I had learnt brutally painful lessons from trying to do commercial farming of vegetables. Lessons that would serve me well in future. These were life lessons not just lessons on farming. The one that stuck the most was this: You must know how to pivot, when to pivot, and where to pivot to. And this applies in all spheres of life. The other thing I learnt is to leave things well alone. The farm manager and farm hands I had, lacked the level of compassion and dedication needed to run a farm in semi-arid Kenya. They were cavalier in their attitude and this resulted in death. The death of my puppies, chicken, plants, and the almost total death of my earthworms. They were farm hands whose spirit was not in the farm. They were here for the paycheck. The barebones operation I now have has farm hands who have been with me for at least ten years. Their souls are vested in this and it shows. I should have left them alone back then. They may not move at the speed of light, but their consistency guarantees progress.

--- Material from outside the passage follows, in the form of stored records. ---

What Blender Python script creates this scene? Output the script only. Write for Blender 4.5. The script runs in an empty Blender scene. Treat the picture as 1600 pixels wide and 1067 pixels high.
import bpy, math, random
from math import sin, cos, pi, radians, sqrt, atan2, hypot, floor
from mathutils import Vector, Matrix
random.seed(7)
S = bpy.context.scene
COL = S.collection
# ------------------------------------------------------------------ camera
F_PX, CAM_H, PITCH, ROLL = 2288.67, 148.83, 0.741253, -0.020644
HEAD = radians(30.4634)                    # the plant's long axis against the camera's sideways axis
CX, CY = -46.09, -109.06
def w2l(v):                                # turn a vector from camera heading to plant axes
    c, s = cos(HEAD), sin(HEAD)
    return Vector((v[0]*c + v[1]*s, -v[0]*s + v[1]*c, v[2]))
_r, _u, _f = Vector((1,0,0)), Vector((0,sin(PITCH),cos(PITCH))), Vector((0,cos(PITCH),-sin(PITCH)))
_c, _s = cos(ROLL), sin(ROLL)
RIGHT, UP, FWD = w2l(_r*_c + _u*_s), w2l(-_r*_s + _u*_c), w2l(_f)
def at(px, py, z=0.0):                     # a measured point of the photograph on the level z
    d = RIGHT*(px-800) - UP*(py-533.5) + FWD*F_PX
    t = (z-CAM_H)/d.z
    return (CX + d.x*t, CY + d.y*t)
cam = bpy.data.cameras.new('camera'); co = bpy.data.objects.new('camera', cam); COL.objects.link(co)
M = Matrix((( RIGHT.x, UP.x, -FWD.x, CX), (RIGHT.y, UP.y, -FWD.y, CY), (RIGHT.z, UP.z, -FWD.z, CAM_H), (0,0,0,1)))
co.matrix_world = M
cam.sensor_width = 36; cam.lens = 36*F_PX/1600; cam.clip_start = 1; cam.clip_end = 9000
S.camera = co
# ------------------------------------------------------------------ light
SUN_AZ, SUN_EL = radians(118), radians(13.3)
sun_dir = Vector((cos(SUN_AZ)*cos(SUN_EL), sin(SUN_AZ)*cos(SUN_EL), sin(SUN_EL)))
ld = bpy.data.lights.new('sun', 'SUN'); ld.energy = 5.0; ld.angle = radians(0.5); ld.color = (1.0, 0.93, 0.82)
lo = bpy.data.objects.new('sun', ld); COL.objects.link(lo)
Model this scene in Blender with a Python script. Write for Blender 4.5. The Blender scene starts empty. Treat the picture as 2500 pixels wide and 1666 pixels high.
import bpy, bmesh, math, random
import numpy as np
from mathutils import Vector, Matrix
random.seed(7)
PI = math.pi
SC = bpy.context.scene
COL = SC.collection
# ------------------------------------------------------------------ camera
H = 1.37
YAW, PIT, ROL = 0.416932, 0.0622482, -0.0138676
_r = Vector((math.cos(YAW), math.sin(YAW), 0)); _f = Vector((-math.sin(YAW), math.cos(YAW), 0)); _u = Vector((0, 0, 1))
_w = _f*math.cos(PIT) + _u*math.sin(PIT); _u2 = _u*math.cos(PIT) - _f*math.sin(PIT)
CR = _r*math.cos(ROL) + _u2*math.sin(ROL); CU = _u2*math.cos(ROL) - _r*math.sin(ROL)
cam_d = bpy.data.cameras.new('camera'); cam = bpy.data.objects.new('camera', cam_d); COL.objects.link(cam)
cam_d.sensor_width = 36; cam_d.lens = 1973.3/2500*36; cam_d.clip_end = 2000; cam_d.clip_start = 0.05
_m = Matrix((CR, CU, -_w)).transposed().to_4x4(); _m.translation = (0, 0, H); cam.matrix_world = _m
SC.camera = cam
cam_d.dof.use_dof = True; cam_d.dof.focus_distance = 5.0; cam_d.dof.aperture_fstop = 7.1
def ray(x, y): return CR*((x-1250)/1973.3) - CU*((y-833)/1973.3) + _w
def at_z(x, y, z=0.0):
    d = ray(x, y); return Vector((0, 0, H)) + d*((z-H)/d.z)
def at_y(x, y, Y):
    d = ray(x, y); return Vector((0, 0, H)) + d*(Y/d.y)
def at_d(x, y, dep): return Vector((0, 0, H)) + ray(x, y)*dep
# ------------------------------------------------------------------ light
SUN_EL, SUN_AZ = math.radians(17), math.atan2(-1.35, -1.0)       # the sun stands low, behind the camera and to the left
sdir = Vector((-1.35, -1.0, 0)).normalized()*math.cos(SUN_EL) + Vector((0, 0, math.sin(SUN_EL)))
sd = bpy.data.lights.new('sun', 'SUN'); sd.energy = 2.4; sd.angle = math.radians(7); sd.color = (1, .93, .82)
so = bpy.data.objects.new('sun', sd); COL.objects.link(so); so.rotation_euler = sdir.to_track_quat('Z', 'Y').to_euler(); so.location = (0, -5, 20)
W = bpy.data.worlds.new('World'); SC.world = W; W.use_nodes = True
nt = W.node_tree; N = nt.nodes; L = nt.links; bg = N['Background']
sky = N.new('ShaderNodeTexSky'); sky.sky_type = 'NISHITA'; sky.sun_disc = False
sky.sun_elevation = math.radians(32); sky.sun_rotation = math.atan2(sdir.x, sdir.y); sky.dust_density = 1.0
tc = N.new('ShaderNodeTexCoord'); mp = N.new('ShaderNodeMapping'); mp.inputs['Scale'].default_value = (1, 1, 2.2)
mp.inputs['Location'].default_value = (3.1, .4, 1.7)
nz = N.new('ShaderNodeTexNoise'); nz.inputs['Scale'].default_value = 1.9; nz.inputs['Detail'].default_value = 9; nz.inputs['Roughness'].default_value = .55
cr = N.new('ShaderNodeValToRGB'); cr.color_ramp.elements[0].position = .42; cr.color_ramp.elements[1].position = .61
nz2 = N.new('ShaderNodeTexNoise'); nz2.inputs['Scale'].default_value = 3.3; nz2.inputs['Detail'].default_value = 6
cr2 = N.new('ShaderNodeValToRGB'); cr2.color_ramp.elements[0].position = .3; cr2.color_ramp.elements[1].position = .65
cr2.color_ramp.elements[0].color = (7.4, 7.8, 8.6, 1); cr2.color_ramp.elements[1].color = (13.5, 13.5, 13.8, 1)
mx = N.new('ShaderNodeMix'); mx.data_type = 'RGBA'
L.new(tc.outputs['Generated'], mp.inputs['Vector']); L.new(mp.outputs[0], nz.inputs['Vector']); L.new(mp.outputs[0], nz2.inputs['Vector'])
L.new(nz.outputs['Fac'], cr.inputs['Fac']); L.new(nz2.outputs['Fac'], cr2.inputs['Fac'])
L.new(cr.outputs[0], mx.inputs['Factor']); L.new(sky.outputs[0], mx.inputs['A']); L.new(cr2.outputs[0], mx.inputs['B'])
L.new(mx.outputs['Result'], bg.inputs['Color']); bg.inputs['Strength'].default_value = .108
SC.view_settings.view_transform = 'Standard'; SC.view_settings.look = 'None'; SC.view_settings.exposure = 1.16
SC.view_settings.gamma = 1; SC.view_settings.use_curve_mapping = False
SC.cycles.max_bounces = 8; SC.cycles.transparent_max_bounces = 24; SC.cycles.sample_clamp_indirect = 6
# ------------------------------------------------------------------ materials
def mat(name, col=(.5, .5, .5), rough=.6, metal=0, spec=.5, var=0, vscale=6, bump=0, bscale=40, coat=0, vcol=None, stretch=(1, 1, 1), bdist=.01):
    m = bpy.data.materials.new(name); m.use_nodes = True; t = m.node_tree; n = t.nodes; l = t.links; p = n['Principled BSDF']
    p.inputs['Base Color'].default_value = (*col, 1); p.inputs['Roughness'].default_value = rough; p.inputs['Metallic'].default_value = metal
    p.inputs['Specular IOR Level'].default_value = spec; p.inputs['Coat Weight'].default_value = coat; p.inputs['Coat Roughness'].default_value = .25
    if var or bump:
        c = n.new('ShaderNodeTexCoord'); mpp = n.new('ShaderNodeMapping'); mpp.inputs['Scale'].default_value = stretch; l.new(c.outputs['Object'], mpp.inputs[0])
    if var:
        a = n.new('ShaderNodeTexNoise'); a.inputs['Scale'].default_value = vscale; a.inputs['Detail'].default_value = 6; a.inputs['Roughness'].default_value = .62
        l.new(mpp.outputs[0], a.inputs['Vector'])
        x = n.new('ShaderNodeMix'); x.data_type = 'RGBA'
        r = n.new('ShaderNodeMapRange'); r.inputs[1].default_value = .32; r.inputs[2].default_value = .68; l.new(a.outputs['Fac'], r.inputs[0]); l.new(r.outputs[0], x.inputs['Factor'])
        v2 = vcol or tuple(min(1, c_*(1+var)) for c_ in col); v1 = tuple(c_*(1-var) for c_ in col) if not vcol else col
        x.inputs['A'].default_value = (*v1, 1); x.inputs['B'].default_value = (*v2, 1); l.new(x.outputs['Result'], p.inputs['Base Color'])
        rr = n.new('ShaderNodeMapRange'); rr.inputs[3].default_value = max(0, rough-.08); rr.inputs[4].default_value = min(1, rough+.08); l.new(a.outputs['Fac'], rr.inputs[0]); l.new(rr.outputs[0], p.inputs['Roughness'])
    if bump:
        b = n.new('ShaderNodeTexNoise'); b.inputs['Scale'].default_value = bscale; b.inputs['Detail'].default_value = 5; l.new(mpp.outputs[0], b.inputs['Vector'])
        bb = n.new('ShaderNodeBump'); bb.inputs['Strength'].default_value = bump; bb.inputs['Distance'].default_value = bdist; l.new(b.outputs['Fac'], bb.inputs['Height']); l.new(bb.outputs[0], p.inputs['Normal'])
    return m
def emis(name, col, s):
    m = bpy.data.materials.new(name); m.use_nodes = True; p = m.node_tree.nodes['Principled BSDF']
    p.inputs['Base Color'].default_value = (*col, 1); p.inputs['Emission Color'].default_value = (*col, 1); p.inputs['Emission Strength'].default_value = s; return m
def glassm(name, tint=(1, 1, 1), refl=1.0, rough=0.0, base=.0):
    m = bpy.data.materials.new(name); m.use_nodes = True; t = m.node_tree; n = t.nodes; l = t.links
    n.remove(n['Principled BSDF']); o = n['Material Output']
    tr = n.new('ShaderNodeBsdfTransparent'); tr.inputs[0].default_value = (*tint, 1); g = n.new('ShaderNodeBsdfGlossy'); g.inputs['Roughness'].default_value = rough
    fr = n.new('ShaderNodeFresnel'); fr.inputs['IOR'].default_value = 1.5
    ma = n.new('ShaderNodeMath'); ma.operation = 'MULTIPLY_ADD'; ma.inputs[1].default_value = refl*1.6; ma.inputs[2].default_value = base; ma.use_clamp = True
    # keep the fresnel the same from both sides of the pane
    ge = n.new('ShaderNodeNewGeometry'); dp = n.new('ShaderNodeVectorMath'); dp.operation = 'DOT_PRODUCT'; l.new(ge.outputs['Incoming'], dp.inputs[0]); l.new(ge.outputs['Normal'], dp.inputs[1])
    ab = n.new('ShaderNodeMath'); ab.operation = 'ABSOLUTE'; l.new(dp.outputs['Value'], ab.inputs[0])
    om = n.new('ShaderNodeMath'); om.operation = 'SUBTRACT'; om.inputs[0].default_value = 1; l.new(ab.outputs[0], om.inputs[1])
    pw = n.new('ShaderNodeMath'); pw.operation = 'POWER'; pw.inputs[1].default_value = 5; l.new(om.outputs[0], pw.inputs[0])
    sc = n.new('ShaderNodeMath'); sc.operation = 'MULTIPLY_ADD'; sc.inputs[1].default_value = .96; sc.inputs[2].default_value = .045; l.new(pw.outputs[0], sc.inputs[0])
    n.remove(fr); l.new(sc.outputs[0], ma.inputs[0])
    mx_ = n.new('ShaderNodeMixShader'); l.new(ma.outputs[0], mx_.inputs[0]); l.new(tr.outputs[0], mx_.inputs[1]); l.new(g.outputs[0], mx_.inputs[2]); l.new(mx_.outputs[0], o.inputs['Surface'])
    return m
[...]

The chickens are still around, and have started increasing in number. We have a new batch of eggs in the incubator. As I write this, ten chicks have already hatched. Feisty little things that pecked my nails in the hope that the nail polish was food! The earthworms have started to multiply and we are in the process of building them a new more spacious “house”. The dogs no longer escape. Amid a debilitating drought, my animals are content and my plants are alive. I am a farmer who believes all living things have a spirit. The spirit on my farm is one of renewal and rejuvenation, not death and destruction.

Did I tell you I got stung by a scorpion? This happened on Christmas eve last year. The heat brings out all the critters in search of shade and water. I was out and about, barefoot and enjoying myself at dusk. I stepped on a scorpion! That was soul re-calibrating pain! My farm hands told me it would subside in 24 hours.
As Rumi said – the cure for pain is in the pain! 24 hours of excruciating perseverance later, the pain subsided. I am done with barefoot strolls around the farm.